Fidelity Technology Trailblazing
Throughout their history, the mutual fund is known for being a technology trailblazer. Back in the 1960s, they bought their first mainframe. A few years later, the fund sold their retail mutual funds via a toll-free telephone line and went on to roll out Fidelity Money Line, the first EFT for money market funds.
Their trailblazing tradition is a result of their continuous investment and acceptance of technology. The firm spends $2.5 billion annually on research and development through Fidelity Center for Applied Technology (F-CAT) and Fidelity Labs. At these centers, failure is allowed.
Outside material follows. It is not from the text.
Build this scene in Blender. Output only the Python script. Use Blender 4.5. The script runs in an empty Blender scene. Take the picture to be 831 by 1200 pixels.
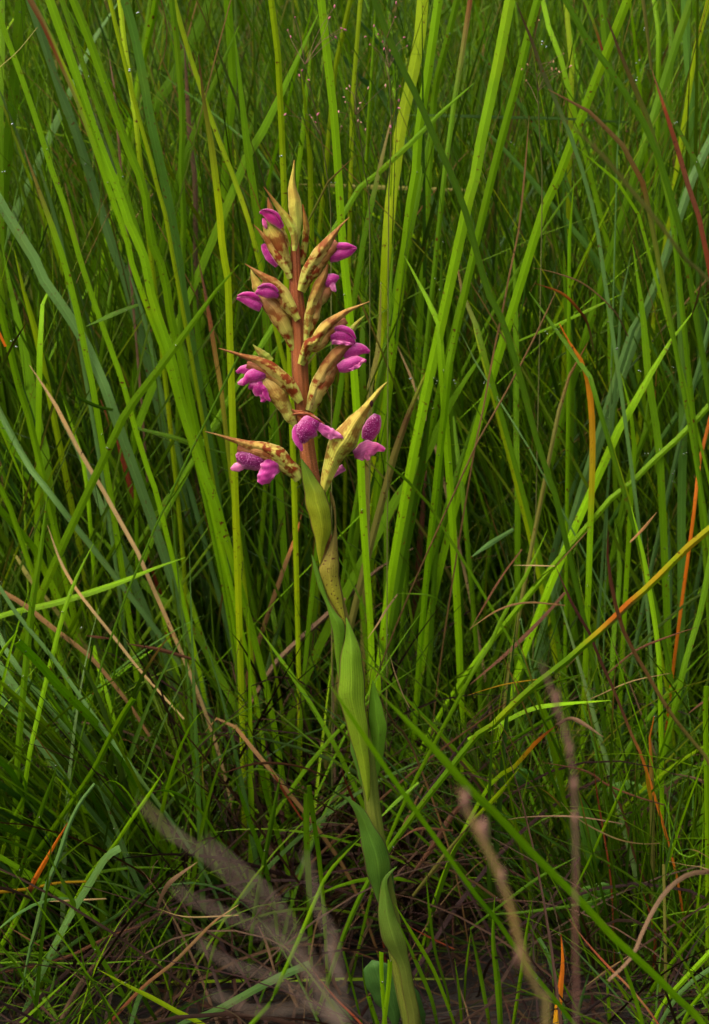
import bpy, math, random
import numpy as np
random.seed(7); rng = np.random.default_rng(11)
S = bpy.context.scene
C = S.collection
# ------------------------------------------------------------------ camera
CAM_Y, CAM_Z, PITCH, F = -1.40, 0.7226, math.radians(15), 2900.0     # F in photo pixels (831 x 1200)
cd = bpy.data.cameras.new('camera'); cam = bpy.data.objects.new('camera', cd); C.objects.link(cam)
cam.location = (0, CAM_Y, CAM_Z); cam.rotation_euler = (math.radians(90) - PITCH, 0, 0)
cd.sensor_fit = 'VERTICAL'; cd.sensor_height = 36; cd.lens = F / 1200 * 36
cd.clip_start = 0.02; cd.clip_end = 2000
cd.dof.use_dof = True; cd.dof.focus_distance = 1.46; cd.dof.aperture_fstop = 16.0
S.camera = cam
# ------------------------------------------------------------------ sky, sun, exposure
SUN_EL, SUN_AZ = math.radians(60), math.radians(235)                 # azimuth clockwise from +Y (north)
w = bpy.data.worlds.new('World'); S.world = w; w.use_nodes = True
nt = w.node_tree; bg = nt.nodes['Background']
sky = nt.nodes.new('ShaderNodeTexSky'); sky.sky_type = 'NISHITA'; sky.sun_disc = False
sky.sun_elevation = SUN_EL; sky.sun_rotation = SUN_AZ; sky.air_density = .7; sky.dust_density = 9.0; sky.ozone_density = 0.0
nt.links.new(sky.outputs[0], bg.inputs[0]); bg.inputs[1].default_value = 0.15
sd = bpy.data.lights.new('sun', 'SUN'); sd.energy = .9; sd.angle = math.radians(70); sd.color = (1, .95, .87)
so = bpy.data.objects.new('sun', sd); C.objects.link(so)
so.rotation_euler = (math.radians(90) - SUN_EL, 0, math.pi - SUN_AZ)
S.view_settings.view_transform = 'Standard'; S.view_settings.look = 'None'
S.view_settings.use_white_balance = True; S.view_settings.white_balance_temperature = 7000
S.view_settings.exposure = 1.08; S.view_settings.gamma = 1
S.render.engine = 'CYCLES'
S.render.resolution_x, S.render.resolution_y = 709, 1024

# ------------------------------------------------------------------ helpers
ct, st = math.cos(PITCH), math.sin(PITCH)
def P(px, py, d):
    """point of the vertical plane y = d seen at photo pixel px, py"""
    a, b = (px - 415.5) / F, (600 - py) / F
    t = (d - CAM_Y) / (ct + b * st)
    return np.array((a * t, d, CAM_Z + t * (-st + b * ct)))
def pxm(p):
    """metres per photo pixel at point p"""
    return ((p[1] - CAM_Y) * ct - (p[2] - CAM_Z) * st) / F
def proj(p):
    z = (p[..., 1] - CAM_Y) * ct - (p[..., 2] - CAM_Z) * st
    yy = (p[..., 1] - CAM_Y) * st + (p[..., 2] - CAM_Z) * ct
    return 415.5 + p[..., 0] / z * F, 600 - yy / z * F
def ground_depth(row):
    a = PITCH + math.atan((row - 600) / F)
    return CAM_Z / math.tan(a) + CAM_Y
TILES = {'T1': (0, 0, 2.968), 'T2': (275, 0, 2.968), 'T3': (551, 0, 2.968), 'T4': (0, 300, 2.968), 'T5': (400, 300, 3.777),
         'T6': (551, 300, 2.968), 'T7': (0, 600, 2.968), 'T8': (200, 600, 2.968), 'T9': (551, 600, 2.968), 'T10': (0, 900, 2.968),
         'T11': (275, 900, 2.968), 'T12': (551, 900, 2.968), 'F': (0, 0, 1),
         'C1': (230, 180, 3.4625), 'C2': (230, 380, 3.4625), 'C3': (310, 560, 4.155), 'C4': (340, 760, 2.7273)}
def pts(s):
    out = []; t = TILES['F']
    for k in s.split():
        if k in TILES: t = TILES[k]
        else:
            v = [float(q) for q in k.split(',')]
            out.append([t[0] + v[0] / t[2], t[1] + v[1] / t[2]] + [q / t[2] for q in v[2:]])
    return np.array(out)
def resample(a, n):
    """catmull-rom through the rows of a, n samples even in length"""
    a = np.asarray(a, float)
    if len(a) == 2: 
        return a[0] + (a[1] - a[0]) * np.linspace(0, 1, n)[:, None]
    e = np.vstack([2 * a[0] - a[1], a, 2 * a[-1] - a[-2]]); out = []
    for i in range(1, len(e) - 2):
        p0, p1, p2, p3 = e[i-1:i+3]
        for t in np.linspace(0, 1, 12, endpoint=False):
            out.append(.5 * (2*p1 + (p2-p0)*t + (2*p0-5*p1+4*p2-p3)*t*t + (3*p1-p0-3*p2+p3)*t**3))
    out.append(a[-1]); out = np.array(out)
    k = min(a.shape[1], 3)
    l = np.r_[0, np.cumsum(np.linalg.norm(np.diff(out[:, :k], axis=0), axis=1))]
    q = np.linspace(0, l[-1], n)
    return np.stack([np.interp(q, l, out[:, j]) for j in range(a.shape[1])], 1)
def mesh(name, V, Fq, mat, col=None, uv=None, smooth=True):
    """V (n,3); Fq (m,4) quads; col (n,4); uv (n,2) per vertex"""
    V = np.asarray(V, np.float32); Fq = np.asarray(Fq, np.int32); m = bpy.data.meshes.new(name)
    k = Fq.shape[1]
    m.vertices.add(len(V)); m.vertices.foreach_set('co', V.ravel())
    m.loops.add(Fq.size); m.loops.foreach_set('vertex_index', Fq.ravel())
    m.polygons.add(len(Fq)); m.polygons.foreach_set('loop_start', np.arange(len(Fq), dtype=np.int32) * k)
    m.polygons.foreach_set('loop_total', np.full(len(Fq), k, np.int32))
    if smooth: m.polygons.foreach_set('use_smooth', np.ones(len(Fq), bool))
    if col is not None:
        a = m.color_attributes.new('tint', 'FLOAT_COLOR', 'POINT'); a.data.foreach_set('color', np.asarray(col, np.float32).ravel())
    if uv is not None:
        u = m.uv_layers.new(name='UVMap'); u.data.foreach_set('uv', np.asarray(uv, np.float32)[Fq.ravel()].ravel())
    m.materials.append(mat); m.update(calc_edges=True); return m
def link(name, me, parent=None, kind=None):
    o = bpy.data.objects.new(name, me); C.objects.link(o)
    if parent is not None: o.parent = parent
    if kind: o['kind'] = kind
    return o
def tag(o, label, cat, group=None):
    o['label'] = label; o['category'] = cat
    if group: o['group'] = group
    return o
def thing(name, label, cat, loc, group=None):
    o = bpy.data.objects.new(name, None); C.objects.link(o); o.location = loc; o.empty_display_size = .02
    return tag(o, label, cat, group)
def grid(nv, nu, wrap=False):
    """quads of nv rows of nu verts"""
    i, j = np.meshgrid(np.arange(nv - 1), np.arange(nu if wrap else nu - 1), indexing='ij')
    j2 = (j + 1) % nu
    return np.stack([i*nu + j, i*nu + j2, (i+1)*nu + j2, (i+1)*nu + j], -1).reshape(-1, 4)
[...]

It is here where their employees can take risk away from their fund management business which lacks the “high fun” factor.
With a “fail fast and fail early” mantra, Fidelity Labs can save money and concentrate their efforts elsewhere. Whenever there is a successful project, the firm run test internally before rolling out to customers globally. It is from this innovation that has seen Fidelity Labs create machine learning apps as Cora and Pebble watch.
Blockchain Incubation and Research
Now, Fidelity Labs is setting their eyes on Blockchain and “listening the market place”. Though Katie Chase, the head of Blockchain incubation at Fidelity believes the technology is still nascent and at the proof of concept stage, CEO Abby Johnson is not new to cryptocurrencies. Back when Bitcoin retailed at $180, he and his colleague “got curious” and started mining. Currently, Fidelity Labs is exploring user cases for public and private blockchain application.
Katie Said:
“It’s (blockchain) still very nascent. If you dig under the covers is still in the proof of concept stage. We tried to apply blockchain to some use cases where we learned a lot but the technology isn’t mature enough to solve these problems.”
With Bitcoin prices surging and blockchain becoming more mainstream, there is a change. Fidelity employees now have an active blockchain club with more than 2,600 members called “bits and blocks”. That is aside from their arrangement with CoinBase where Fidelity customers can at anytime check their crypto balances.
The thawing nature of Wall Street firms is definitely a boost for cryptocurrencies and news of Fidelity is a stamp of approval. JP Morgan, Morgan Stanley and other big banks are experimenting on blockchain technology in one way of another. Just recently, Google reversed their ban on cryptocurrency advertising.